Rabbi Mychal Copeland of the Stanford University Hillel, who is one of the few openly lesbian rabbis at a Hillel and has started LGBTQ groups for Jewish students at two schools, said Jewish students at Stanford used the decision as an opportunity to engage in textual study, and to learn about the different denominations and their approaches to Jewish law.

It’s “raising interest in what all the different sects of Judaism are about,” she said, noting “that’s significant in a world where people want to be just Jewish, and as students don’t want to be pigeonholed into different movements.”

Copeland, a Reconstructionist, said Conservative students in her Jewish Queers group are excited that “there’s gonna be so many out gay and lesbian rabbis in the Conservative movement,” and that they also “hope this makes a difference in their congregations, especially undergrads who are dealing with coming-out at home, to their families and the rabbis of their congregations.”

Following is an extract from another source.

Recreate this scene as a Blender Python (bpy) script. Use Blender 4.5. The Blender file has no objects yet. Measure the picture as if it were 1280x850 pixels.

For many Conservative students planning on attending rabbinical school, it was cause for celebration.

“The committee’s work embodies a first step on a sacred journey toward full inclusion,” Aaron Weininger, a gay Conservative undergraduate deciding among rabbinical schools, told CampusJ.

Hillary Blank, a straight Conservative undergraduate who plans to attend the Jewish Theological Seminary’s rabbinical school, said that “I am very moderate politically but on issues in Judaism, I consider myself very liberal, as on the issue of homosexuality from the religious perspective, so I was very happy to see that this was accepted.”

Conservative student leaders also expressed support. At Washington University, the Conservative minyan issued a statement expressing solidarity with Keshet, the Jewish LGBT group there.

“I think it’s great,” Eliot Gordon, the co-chairman of the University of Pennsylvania’s Conservative Jewish Community — one of the more active campus Conservative groups — told CampusJ. “As a progressive community we want to follow the tide of the times and respect gay rights while balancing this with traditional Jewish beliefs. This is a hard thing to do, but I’m excited about the decision.”

While some students hoping for a more progressive decision were unhappy with the continued ban on male intercourse, and the two responsa that expressed a negative viewpoint toward homosexuality, others considered the regressive aspects irrelevant.

Copeland said Conservative students at her campus are looking to the progressive elements as “a foot in the door” and the regressive elements as “laughable” because they consider it impossible that “anybody would refrain from any kind of sexual activity that they would want to engage in.”

However, Weiner was less pleased. “I’m torn because I feel like any progress is good progress, but in my initial reading, I felt that it was a slap in the face,” he said. “Keeping the ban on male sodomy is problematic; it’s almost like they’re saying you can be a rabbi, but like a Catholic priest, they’re asking you to be celibate.”

Weiner, who grew up as a Conservative Jew, called the move “too little, too late” to get him to return to the movement, which he left in college.